Episode Description:
In partnership with Maryland Public Television and other local PBS stations, PBS Books Heather-Marie Montilla is joined by author Tiya Miles to discuss her latest book Night Flyer as the 2024 Library of Congress National Book Festival author featured this week by PBS Books.
With her characteristic tenderness and imaginative genius, Miles explores beyond the stock historical grid to weave Tubman’s life into the fabric of her world. Harriet Tubman traversed many boundaries, and thanks to Miles, she becomes an even clearer and sharper signal from the past, one that can help us to find a more just and sustainable path.
The 24th annual Library of Congress National Book Festival will be held at the Walter E. Washington Convention Center in Washington, D.C., on Saturday, August 24, from 9 a.m. to 8 p.m. The event is free and open to the public.
About the Book:
Harriet Tubman is among the most famous Americans ever born and soon to be the face of the twenty-dollar bill. Yet often she’s a figure more out of myth than history, almost a comic-book superhero. Despite being barely five feet tall, unable to read, and suffering from a brain injury, she managed to escape from her own enslavement, return again and again to lead others north to freedom without loss of life, speak out powerfully against slavery, and then become the first American woman in history to lead a military raid, freeing some seven hundred people. You could almost say she’s America’s Robin Hood, a miraculous vision, often rightly celebrated but seldom understood.

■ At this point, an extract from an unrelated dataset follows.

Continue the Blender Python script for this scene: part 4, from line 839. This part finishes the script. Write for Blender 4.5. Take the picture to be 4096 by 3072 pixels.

Tiya Miles’s extraordinary Night Flyer changes all that. With her characteristic tenderness and imaginative genius, Miles explores beyond the stock historical grid to weave Tubman’s life into the fabric of her world. She probes the ecological reality of Tubman’s surroundings and examines her kinship with other enslaved women who similarly passed through a spiritual wilderness and recorded those travels in profound and moving memoirs. What emerges, uncannily, is a human being whose mysticism becomes more palpable the more we understand it—a story that offers us powerful inspiration for our own time of troubles. Harriet Tubman traversed many boundaries, inner and outer. Now, thanks to Tiya Miles, she becomes an even clearer and sharper signal from the past, one that can help us to echolocate a more just and sustainable path.
Guest Biography:
Tiya Miles
TIYA MILES is the Michael Garvey Professor of History at Harvard University, the author of five prize-winning works on the history of slavery and early American race relations, and a 2011 MacArthur Fellowship recipient. She was the founder and director of the Michigan-based ECO Girls program, and she is the author of the National Book Award–winning, New York Times best-selling All That She Carried. She lives in Cambridge, Massachusetts, and Bozeman, Montana.